##### DATA EXTRACT

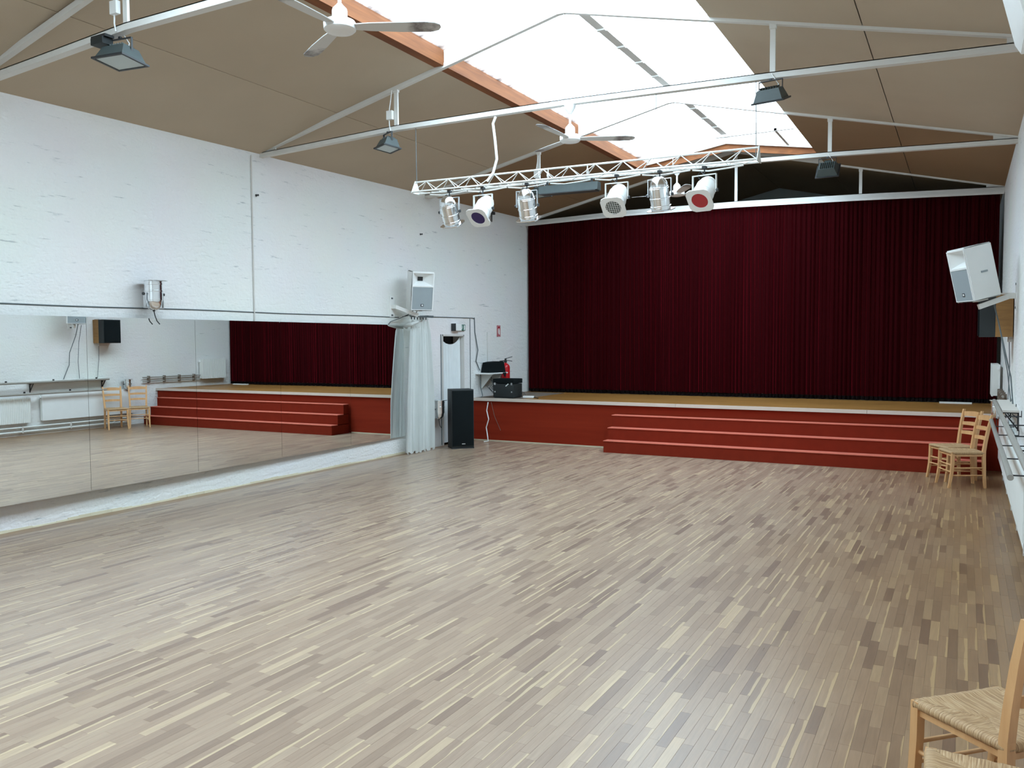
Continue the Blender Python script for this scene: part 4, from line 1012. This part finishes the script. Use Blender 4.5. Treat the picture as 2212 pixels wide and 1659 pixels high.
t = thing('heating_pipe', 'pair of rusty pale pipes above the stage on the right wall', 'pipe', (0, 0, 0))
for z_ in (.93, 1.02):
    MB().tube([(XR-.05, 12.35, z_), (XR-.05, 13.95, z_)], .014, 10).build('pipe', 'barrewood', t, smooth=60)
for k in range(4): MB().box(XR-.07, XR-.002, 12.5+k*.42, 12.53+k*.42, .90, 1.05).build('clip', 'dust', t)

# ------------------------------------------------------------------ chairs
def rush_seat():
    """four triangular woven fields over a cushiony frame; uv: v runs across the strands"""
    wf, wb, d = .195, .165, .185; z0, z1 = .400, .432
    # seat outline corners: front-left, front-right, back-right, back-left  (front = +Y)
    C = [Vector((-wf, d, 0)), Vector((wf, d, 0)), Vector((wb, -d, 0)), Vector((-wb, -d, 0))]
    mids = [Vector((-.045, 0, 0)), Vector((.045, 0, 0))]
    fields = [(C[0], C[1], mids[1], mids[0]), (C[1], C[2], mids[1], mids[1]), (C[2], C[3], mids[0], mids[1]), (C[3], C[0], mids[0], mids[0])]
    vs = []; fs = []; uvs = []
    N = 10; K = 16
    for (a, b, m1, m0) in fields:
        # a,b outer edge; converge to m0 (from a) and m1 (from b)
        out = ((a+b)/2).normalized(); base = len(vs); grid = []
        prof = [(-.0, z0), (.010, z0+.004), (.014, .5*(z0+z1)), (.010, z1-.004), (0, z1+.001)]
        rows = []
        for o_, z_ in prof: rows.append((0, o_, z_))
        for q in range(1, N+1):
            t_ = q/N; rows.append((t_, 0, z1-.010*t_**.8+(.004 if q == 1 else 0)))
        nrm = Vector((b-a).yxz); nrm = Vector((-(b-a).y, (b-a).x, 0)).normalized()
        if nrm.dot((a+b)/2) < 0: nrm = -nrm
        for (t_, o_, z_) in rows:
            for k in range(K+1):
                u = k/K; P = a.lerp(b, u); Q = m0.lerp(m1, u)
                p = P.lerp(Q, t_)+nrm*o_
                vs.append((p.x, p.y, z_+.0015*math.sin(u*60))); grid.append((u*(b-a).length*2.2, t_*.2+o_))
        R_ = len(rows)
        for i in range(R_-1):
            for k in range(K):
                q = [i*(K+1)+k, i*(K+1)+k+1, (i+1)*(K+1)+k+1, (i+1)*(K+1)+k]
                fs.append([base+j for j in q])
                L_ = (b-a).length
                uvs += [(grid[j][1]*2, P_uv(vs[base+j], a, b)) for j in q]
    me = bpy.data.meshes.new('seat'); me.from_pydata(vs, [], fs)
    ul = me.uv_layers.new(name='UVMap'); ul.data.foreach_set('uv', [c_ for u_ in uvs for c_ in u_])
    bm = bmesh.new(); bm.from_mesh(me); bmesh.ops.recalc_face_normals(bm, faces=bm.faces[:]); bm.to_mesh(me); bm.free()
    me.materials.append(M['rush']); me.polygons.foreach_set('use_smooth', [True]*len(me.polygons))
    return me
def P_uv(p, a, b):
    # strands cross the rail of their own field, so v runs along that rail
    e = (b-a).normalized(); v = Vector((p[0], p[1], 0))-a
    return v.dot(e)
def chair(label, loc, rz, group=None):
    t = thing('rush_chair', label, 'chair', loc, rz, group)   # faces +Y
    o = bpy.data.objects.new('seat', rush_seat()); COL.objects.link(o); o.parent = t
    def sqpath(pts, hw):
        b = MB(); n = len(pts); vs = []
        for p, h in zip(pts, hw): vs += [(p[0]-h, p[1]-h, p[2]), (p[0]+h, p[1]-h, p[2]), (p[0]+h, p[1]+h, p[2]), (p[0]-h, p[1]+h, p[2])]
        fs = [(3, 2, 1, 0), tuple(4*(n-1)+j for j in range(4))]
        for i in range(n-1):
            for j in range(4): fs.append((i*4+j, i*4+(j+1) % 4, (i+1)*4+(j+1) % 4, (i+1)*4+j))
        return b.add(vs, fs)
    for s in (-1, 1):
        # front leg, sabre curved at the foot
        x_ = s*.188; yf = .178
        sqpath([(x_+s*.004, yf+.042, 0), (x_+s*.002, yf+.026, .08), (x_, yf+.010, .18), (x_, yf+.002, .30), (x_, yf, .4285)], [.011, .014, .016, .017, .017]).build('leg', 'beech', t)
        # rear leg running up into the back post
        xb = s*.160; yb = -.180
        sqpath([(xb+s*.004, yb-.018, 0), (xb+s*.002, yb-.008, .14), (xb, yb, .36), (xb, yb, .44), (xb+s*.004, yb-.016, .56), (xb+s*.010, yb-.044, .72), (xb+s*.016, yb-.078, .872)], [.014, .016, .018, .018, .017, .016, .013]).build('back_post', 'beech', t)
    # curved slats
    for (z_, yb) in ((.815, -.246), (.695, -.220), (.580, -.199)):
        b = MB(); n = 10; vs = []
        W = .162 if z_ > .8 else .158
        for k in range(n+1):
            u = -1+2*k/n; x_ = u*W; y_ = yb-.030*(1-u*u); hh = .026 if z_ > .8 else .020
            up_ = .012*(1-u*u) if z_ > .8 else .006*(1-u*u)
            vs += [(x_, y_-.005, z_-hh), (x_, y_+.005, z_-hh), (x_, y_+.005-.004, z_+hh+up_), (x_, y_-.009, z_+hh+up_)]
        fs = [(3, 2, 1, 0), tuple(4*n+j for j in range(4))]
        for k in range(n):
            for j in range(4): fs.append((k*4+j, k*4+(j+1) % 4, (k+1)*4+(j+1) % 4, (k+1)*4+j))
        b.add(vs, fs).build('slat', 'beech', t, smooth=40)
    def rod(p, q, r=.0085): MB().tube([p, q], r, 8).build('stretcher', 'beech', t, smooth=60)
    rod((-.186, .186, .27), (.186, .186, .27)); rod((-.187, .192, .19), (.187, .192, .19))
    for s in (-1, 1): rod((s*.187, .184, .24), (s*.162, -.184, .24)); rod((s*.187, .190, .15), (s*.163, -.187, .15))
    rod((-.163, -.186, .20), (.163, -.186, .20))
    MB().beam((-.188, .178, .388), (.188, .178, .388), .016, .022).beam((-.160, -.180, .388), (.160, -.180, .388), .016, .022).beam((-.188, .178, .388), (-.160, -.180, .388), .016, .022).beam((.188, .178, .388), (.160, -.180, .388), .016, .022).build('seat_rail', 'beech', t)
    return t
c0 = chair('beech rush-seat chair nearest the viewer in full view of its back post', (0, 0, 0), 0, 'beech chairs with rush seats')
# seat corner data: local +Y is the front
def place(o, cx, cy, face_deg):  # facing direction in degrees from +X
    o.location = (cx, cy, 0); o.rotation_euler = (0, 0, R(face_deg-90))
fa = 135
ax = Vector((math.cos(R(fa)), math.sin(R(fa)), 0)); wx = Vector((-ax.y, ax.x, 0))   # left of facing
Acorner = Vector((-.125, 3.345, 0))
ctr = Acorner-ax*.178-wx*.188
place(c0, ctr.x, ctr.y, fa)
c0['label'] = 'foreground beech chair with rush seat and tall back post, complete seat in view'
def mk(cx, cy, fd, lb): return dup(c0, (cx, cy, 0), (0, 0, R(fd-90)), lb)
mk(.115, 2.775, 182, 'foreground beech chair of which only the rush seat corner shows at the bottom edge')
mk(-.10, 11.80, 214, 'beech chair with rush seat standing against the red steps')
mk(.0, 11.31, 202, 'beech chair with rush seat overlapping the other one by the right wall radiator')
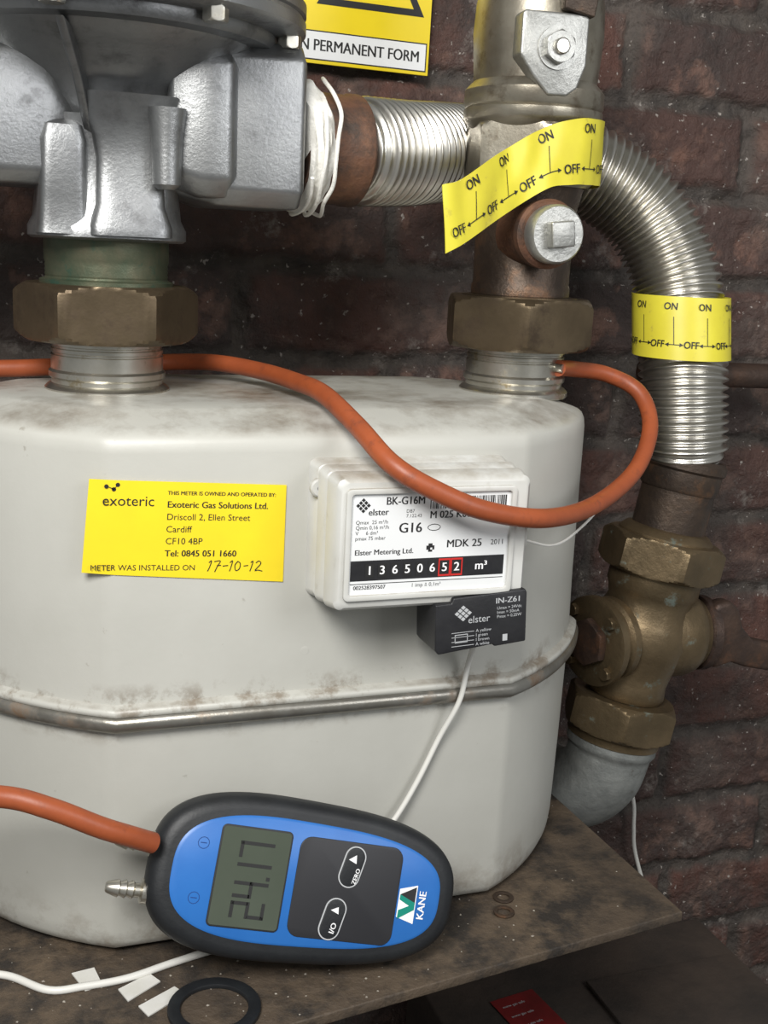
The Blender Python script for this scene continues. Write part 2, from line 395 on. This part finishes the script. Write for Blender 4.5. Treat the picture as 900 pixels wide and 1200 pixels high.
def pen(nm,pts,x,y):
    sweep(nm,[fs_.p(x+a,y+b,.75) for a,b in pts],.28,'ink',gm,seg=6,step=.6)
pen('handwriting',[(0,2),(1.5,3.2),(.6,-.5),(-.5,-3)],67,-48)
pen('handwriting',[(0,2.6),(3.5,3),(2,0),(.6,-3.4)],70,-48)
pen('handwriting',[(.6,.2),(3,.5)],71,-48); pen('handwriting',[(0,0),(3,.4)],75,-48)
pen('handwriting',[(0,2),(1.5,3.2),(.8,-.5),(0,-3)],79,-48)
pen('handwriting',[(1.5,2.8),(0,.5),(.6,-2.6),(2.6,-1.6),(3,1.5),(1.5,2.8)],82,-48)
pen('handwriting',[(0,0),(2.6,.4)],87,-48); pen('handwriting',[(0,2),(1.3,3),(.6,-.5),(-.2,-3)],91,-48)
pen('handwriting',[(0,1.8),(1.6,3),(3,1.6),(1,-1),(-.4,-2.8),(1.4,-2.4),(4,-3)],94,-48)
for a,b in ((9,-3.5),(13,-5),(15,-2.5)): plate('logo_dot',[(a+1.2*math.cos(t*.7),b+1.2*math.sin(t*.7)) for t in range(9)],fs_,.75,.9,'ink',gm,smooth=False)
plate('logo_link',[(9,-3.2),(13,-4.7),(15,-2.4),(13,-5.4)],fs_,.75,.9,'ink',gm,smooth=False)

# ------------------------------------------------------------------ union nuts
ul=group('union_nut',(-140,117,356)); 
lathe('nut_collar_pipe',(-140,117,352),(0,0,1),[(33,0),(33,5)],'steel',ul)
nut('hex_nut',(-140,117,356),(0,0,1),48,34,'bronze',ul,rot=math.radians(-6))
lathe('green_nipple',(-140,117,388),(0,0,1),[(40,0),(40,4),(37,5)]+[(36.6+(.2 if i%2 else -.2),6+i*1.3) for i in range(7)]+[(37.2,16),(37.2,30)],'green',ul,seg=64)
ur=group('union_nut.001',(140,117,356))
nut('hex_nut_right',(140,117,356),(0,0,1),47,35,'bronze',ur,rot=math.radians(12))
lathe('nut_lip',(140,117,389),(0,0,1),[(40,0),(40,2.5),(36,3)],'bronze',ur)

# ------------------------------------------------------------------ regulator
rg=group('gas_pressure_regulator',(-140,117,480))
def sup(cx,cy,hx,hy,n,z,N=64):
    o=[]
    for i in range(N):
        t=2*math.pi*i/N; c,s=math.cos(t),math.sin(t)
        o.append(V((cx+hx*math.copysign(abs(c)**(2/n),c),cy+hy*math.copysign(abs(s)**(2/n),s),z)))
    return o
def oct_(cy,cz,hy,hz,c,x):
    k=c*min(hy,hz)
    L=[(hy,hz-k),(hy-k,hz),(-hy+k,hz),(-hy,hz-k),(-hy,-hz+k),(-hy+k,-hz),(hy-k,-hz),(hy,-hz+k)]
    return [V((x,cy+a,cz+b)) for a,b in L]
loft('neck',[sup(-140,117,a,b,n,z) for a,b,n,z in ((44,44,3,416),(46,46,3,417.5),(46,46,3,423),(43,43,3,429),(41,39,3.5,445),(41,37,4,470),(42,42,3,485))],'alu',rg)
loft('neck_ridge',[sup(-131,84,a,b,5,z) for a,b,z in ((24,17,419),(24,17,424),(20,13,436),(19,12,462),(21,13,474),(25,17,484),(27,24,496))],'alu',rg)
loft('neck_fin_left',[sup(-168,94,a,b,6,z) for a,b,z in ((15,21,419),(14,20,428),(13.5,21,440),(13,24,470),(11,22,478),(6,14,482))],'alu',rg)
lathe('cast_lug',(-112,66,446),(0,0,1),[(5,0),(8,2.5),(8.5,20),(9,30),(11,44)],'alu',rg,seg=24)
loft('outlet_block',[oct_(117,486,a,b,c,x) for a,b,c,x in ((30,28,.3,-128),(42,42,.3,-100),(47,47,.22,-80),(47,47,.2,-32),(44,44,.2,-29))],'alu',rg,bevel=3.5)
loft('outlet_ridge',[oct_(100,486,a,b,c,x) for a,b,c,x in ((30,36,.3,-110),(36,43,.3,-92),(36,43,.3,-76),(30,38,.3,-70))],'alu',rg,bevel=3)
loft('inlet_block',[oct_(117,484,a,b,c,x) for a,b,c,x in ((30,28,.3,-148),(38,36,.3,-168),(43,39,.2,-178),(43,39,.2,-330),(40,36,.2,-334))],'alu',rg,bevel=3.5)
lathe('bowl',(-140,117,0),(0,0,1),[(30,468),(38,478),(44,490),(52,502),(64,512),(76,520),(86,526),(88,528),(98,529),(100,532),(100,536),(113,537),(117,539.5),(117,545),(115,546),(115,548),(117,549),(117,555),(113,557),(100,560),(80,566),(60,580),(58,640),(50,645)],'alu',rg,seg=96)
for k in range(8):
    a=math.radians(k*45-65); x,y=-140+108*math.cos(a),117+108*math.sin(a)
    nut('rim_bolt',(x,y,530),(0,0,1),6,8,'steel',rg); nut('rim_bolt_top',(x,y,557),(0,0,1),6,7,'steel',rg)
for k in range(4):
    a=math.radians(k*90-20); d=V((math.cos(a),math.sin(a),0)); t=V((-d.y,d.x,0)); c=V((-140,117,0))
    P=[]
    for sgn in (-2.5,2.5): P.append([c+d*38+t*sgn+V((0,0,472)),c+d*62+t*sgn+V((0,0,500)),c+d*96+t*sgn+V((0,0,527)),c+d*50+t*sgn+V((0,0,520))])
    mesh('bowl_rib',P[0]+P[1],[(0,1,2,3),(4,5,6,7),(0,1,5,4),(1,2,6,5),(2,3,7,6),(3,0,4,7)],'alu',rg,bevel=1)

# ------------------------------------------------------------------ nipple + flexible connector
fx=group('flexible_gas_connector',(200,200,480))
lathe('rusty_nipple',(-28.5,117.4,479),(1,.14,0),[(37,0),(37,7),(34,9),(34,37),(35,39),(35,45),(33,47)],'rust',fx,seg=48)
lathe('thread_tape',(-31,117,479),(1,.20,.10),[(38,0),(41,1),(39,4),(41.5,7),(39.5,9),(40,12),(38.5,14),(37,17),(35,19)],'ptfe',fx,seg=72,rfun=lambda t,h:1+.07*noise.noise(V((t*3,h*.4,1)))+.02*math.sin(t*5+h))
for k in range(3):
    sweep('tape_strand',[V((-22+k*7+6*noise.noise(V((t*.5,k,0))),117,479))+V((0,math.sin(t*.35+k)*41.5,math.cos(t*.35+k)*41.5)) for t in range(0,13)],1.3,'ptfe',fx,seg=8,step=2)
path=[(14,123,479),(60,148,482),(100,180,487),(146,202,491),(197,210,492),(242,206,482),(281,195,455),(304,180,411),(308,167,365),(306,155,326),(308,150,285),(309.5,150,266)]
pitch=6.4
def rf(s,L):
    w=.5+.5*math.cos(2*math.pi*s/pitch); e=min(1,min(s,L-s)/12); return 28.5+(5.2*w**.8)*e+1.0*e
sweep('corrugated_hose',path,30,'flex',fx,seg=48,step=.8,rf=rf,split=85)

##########

◆ THE EXERCISE: Copy every line of the records above that contains "this".

◆ REPLY TO THE TASK:
Continue the Blender Python script for this scene: part 4, from line 1012. This part finishes the script. Use Blender 4.5. Treat the picture as 2212 pixels wide and 1659 pixels high.
The Blender Python script for this scene continues. Write part 2, from line 395 on. This part finishes the script. Write for Blender 4.5. Treat the picture as 900 pixels wide and 1200 pixels high.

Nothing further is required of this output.